It’s hard to imagine a business as inextricably linked with the American economy as Wal-Mart being in danger, but the numbers aren’t good for one of the country’s largest retailers. The big-box giant’s stock was recently downgraded from Buy to Neutral by investment bank Goldman Sachs, worrying many who thought Wal-Mart’s recent declining quarterlies were just an anomaly. Unfortunately, this doesn’t seem to be the case, and Goldman Sachs explained that customers were abandoning Wal-Mart en masse.

Analysts have looked high and low for market forces to blame for Wal-Mart’s sharp decline, though none can quite agree on where the major problem lies. One theory is that Wal-Mart and other stores like it are losing the majority of their business to online retailers like Amazon. Another says customers are increasingly in search of more focused retailers, favoring specialty stores over big box discounters.

Of course, it’s easy to get carried away with all of this talk of doom and gloom. The truth is that Wal-Mart is a long way from going the way of the dodo. The international behemoth brings in more than $450 billion in annual sales, so don’t expect to see the store disappear from cities overnight the way Blockbuster has. Still, there’s no denying the stark truth of the numbers. The retailer has seen slipping sales figures for five consecutive quarters, and that’s the kind of thing no investor likes to hear.

It’s impossible to overstate the effect a declining Wal-Mart could have on the country’s economy.
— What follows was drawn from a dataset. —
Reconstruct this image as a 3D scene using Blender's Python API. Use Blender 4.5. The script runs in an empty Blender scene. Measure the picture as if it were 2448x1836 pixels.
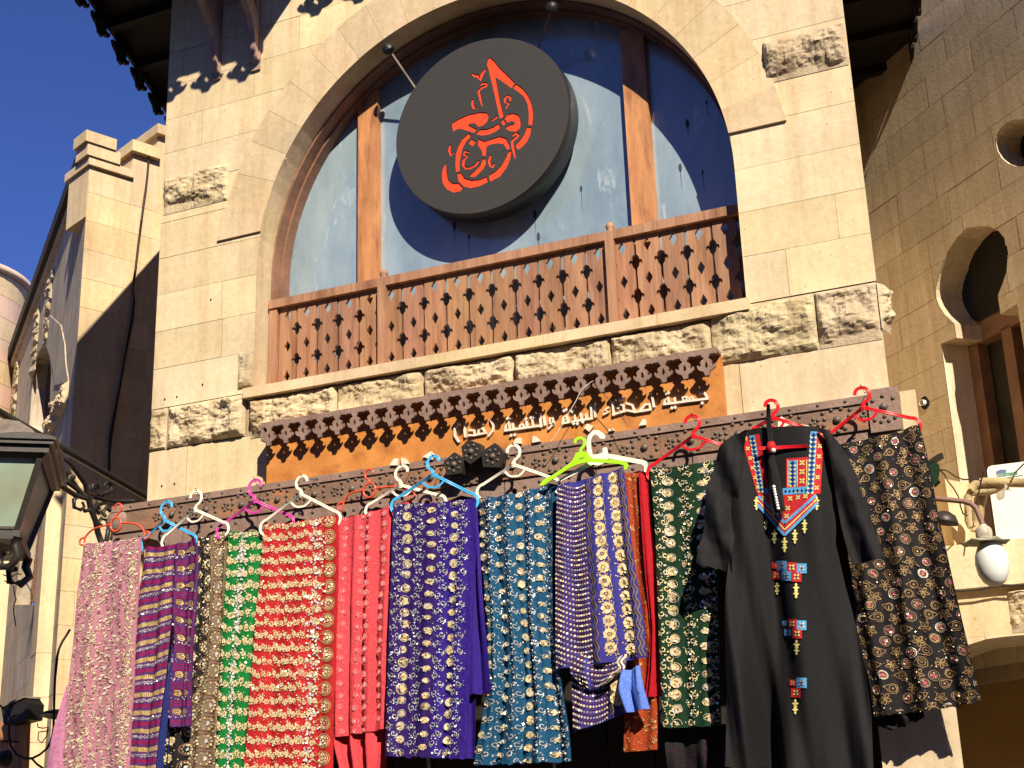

Millions of Americans depend on the store not just for employment but for prices that make life easier on the middle class. Unfortunately, the Obama administration continues to make things difficult for big businesses like Wal-Mart. Still pushing for a federal minimum wage increase to $10.10, Obama risks devastating the profits of big discount stores like Wal-Mart that depend on minimal wages to keep their prices low. One estimate predicted that such a minimum wage hike would add nearly $2.5 billion in annual costs to the company.

To be certain, the prospect of a higher minimum wage isn’t what’s causing Wal-Mart’s declining sales, but it underscores the importance of having people in Washington who believe in helping American businesses succeed. With tax breaks, beneficial laws, and limited regulation, politicians from the president on down can make America a place where corporations can succeed.

Even if the company posts declining sales for the next five years running, Wal-Mart probably isn’t going anywhere. Not that its continued dominance is a given, but it will take a long time for a company that mighty to fall completely off the perch. Hopefully, they will figure out what it takes to compete in a new kind of marketplace long before that happens. If we can put someone in office who believes in free market capitalism, we can at least make sure that if Wal-Mart does go obsolete, it will be because customers moved on and not because of unfair government regulations.